On the what-to-do front, relaxing while taking in the scenery and stunning sunsets are pretty much the chief activities. 

Pilón de Azúcar, a sacred seaside hill overlooking golden sand beaches, is a must to take in. It’s about a 40-minute walk from the town if you fancy stepping it out in the heat, just make sure you take plenty of liquid and cover yourself up well – our nonchalant approach to this was almost our downfall. 

Alternatively, there are plenty of guys in ‘Cabo’ that will bring you there and back on a motorbike for a small fee.

The sport of kite surfing has found a suitable home here, with a never-ending strong gale blowing. There is also the option of taking a trip to Punta Gallinas, the furthest point north in South America. 

It’s approximately a two-hour jeep ride to get there and relatively costly; hence, on our tight budget, it was something we passed on this time.

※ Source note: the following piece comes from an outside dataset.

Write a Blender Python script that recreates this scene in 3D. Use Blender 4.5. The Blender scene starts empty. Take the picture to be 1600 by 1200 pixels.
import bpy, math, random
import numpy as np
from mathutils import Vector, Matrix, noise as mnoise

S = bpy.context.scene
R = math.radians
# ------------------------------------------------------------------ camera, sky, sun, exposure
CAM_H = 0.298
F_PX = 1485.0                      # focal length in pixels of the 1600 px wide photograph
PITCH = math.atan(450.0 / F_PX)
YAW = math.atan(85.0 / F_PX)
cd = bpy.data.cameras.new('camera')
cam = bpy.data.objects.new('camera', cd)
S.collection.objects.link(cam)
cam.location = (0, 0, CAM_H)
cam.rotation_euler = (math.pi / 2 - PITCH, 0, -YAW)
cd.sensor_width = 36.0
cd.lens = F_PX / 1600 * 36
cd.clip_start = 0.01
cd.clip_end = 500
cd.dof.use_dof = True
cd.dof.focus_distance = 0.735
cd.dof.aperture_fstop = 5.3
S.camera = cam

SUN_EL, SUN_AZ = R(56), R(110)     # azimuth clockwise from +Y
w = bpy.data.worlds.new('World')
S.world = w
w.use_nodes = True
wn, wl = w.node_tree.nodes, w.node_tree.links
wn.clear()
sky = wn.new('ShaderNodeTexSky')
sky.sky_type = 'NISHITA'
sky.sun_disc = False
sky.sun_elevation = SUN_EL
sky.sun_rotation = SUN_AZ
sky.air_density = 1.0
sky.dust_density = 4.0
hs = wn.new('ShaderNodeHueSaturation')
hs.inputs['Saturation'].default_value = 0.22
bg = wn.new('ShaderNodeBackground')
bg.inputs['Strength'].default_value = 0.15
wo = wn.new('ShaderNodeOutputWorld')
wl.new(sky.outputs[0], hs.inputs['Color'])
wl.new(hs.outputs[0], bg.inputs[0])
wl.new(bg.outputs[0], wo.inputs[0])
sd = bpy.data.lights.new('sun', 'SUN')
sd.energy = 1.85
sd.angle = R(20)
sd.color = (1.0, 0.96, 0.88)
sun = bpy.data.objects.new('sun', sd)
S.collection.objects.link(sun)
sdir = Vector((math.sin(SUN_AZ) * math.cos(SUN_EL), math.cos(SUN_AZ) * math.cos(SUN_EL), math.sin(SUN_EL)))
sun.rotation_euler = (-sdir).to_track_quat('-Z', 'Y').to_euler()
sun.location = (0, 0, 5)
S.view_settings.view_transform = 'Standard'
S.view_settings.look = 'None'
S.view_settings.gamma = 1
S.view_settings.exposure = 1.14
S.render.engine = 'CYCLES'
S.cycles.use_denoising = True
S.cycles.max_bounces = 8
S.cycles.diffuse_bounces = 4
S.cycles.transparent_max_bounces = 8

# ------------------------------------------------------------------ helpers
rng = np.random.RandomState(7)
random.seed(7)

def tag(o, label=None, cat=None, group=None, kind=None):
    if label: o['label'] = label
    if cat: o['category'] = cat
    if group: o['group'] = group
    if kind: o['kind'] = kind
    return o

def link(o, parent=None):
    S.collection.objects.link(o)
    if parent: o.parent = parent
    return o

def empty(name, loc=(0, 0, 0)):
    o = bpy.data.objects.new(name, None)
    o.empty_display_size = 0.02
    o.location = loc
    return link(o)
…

We like to give ourselves an excuse or two to return to such places.

The view from the top of Pilón de Azúcar
Atop of Pilón de Azúcar.
We found a couple of nights in Cabo sufficient on this occasion – perhaps with a partner in tow it might be worth sticking around a bit longer. 

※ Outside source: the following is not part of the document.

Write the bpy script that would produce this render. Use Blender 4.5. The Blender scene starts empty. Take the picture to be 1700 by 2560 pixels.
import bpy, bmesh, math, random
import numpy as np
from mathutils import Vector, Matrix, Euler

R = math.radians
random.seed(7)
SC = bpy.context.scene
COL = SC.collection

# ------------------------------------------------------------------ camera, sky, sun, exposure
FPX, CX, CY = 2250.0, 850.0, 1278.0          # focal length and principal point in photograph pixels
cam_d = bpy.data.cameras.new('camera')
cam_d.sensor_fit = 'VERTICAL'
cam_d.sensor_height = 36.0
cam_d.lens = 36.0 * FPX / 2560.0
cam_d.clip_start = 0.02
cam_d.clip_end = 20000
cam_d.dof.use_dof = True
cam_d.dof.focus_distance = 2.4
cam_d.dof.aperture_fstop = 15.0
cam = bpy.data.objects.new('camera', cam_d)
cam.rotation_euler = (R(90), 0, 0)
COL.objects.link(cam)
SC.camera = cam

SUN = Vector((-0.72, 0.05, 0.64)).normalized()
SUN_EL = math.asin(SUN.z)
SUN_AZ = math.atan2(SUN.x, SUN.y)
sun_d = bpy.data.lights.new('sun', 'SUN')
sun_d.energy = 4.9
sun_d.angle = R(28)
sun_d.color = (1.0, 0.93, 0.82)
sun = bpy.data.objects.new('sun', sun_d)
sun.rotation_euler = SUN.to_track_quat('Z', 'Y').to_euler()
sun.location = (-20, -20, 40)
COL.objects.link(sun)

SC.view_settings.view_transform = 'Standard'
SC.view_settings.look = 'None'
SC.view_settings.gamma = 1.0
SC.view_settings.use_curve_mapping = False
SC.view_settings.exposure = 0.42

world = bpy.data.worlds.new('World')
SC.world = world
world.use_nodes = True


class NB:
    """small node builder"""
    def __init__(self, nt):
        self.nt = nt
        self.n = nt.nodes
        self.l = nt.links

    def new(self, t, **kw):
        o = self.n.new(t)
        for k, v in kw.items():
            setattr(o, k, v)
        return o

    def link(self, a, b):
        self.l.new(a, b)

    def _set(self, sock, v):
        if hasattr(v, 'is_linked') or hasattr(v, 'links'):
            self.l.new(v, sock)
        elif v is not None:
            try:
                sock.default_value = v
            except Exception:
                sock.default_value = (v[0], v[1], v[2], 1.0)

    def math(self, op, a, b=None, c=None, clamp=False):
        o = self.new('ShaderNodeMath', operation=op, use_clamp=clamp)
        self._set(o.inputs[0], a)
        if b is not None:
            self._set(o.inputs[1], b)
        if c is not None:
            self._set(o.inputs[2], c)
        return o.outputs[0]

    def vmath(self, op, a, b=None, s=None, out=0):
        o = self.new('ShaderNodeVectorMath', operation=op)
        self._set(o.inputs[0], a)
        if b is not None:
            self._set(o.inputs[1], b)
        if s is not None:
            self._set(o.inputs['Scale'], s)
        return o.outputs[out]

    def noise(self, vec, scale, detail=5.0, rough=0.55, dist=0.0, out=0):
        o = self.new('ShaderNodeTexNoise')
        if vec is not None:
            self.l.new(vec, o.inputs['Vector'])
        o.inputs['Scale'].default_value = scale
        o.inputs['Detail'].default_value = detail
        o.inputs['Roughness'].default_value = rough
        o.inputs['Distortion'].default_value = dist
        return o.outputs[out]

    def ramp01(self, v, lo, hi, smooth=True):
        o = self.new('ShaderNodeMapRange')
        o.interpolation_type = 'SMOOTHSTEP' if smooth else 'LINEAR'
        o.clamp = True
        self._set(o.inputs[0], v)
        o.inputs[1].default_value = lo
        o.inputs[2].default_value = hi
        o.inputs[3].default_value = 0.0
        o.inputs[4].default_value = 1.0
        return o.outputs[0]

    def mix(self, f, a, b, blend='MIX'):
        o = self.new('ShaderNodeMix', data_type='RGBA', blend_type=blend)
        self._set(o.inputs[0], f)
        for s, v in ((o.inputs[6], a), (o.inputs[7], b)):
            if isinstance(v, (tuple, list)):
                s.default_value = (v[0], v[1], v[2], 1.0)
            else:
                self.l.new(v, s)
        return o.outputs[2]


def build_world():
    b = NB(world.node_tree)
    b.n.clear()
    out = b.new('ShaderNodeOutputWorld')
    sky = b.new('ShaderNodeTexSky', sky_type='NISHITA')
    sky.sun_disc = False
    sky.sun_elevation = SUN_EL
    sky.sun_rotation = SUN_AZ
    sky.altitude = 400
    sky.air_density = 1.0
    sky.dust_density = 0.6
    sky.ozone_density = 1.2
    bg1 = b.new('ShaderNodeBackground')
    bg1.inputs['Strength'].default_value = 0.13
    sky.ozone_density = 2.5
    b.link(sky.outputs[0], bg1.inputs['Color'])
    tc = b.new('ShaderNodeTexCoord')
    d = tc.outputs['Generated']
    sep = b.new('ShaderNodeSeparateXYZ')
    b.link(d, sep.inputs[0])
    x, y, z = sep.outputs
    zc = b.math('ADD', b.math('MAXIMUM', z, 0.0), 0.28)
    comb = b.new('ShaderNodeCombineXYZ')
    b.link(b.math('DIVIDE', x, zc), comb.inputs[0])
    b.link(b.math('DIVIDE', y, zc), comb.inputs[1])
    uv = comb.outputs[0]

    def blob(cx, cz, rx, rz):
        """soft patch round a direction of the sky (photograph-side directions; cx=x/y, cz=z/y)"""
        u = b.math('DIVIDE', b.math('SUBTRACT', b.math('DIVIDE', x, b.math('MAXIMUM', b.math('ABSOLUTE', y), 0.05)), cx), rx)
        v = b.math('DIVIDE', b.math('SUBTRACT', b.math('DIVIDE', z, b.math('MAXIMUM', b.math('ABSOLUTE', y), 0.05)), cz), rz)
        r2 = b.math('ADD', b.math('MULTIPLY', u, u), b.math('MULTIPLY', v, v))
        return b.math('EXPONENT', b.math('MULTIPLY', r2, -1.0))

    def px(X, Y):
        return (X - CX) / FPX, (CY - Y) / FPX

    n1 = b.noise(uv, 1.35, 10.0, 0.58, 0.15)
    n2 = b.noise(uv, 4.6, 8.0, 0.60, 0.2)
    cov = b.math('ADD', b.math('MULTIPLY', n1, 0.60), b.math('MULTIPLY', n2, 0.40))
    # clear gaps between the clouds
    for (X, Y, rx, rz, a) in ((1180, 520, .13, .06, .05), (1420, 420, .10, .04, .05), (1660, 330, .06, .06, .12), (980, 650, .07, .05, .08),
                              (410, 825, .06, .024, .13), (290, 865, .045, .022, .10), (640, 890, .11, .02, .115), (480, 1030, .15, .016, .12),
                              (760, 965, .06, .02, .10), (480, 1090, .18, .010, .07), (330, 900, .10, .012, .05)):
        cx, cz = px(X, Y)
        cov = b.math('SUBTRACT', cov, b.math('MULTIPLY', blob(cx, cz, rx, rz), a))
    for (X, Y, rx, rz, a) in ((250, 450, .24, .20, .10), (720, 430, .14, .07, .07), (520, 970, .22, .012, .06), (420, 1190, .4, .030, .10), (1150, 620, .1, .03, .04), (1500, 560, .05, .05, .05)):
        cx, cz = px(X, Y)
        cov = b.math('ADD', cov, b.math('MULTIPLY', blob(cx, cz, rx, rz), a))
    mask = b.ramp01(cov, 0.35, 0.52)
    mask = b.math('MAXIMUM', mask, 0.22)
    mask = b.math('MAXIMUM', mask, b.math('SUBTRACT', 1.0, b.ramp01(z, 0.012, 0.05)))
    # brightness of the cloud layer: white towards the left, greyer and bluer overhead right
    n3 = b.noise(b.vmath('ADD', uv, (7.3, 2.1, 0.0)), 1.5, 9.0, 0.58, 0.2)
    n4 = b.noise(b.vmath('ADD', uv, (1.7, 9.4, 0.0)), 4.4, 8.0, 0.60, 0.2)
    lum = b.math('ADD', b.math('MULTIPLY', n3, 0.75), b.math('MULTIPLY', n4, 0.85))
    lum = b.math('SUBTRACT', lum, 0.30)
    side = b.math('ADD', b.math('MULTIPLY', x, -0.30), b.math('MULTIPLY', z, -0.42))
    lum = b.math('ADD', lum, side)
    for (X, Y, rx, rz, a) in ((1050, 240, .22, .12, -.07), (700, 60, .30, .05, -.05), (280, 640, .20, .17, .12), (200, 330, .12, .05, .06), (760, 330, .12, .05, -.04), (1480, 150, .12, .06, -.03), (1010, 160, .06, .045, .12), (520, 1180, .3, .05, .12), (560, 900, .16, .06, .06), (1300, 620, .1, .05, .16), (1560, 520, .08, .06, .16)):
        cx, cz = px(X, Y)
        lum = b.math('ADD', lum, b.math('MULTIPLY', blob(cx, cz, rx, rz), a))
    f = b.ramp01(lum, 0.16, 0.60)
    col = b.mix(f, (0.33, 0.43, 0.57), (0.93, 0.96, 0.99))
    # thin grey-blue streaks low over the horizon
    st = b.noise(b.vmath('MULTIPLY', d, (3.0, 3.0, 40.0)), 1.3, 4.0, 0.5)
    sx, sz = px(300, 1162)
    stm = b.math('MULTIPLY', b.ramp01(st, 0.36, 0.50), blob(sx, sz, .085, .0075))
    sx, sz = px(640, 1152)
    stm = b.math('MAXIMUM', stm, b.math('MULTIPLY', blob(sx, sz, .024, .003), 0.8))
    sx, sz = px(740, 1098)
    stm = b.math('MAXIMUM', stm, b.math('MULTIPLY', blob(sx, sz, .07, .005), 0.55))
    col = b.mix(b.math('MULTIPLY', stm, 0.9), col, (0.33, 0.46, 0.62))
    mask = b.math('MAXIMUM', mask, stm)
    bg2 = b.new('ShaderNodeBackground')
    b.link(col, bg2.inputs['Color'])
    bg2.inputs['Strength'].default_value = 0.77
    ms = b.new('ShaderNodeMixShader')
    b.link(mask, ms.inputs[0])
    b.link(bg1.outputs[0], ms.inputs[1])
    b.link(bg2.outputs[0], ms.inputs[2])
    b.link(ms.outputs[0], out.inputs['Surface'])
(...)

Our early morning journey back to the transfer town of Uribia – the nearest urban centre – was memorable for the fact that it seemed to be goat-slaughtering day. Thus, we were joined in our packed jeep by a few crying goats, all four legs tied together, ready to be dropped (and chopped) off in Uribia. A man’s got to eat, we guess.

Returning to our inland abode of Bogotá was nice – we’re not going to disown it just yet – but this latest coastal adventure certainly gave us food for thought. 

Just more examples of the plethora of treasures Colombia has to offer.
______________________
* See 'Lesser-spotted Colombia: Bahía Solano' at http://bit.ly/X3lWpV.

**For more on that photo shoot, visit http://www.revistadonjuan.com/galerias/andrea-escobar-el-angel-colombiano-de-victorias-secret/12993587/0.

***Hostal Urbe is the name of this place. It's located about three blocks off the main road heading towards the beach, down from the tienda 'Donde Leopoldo'.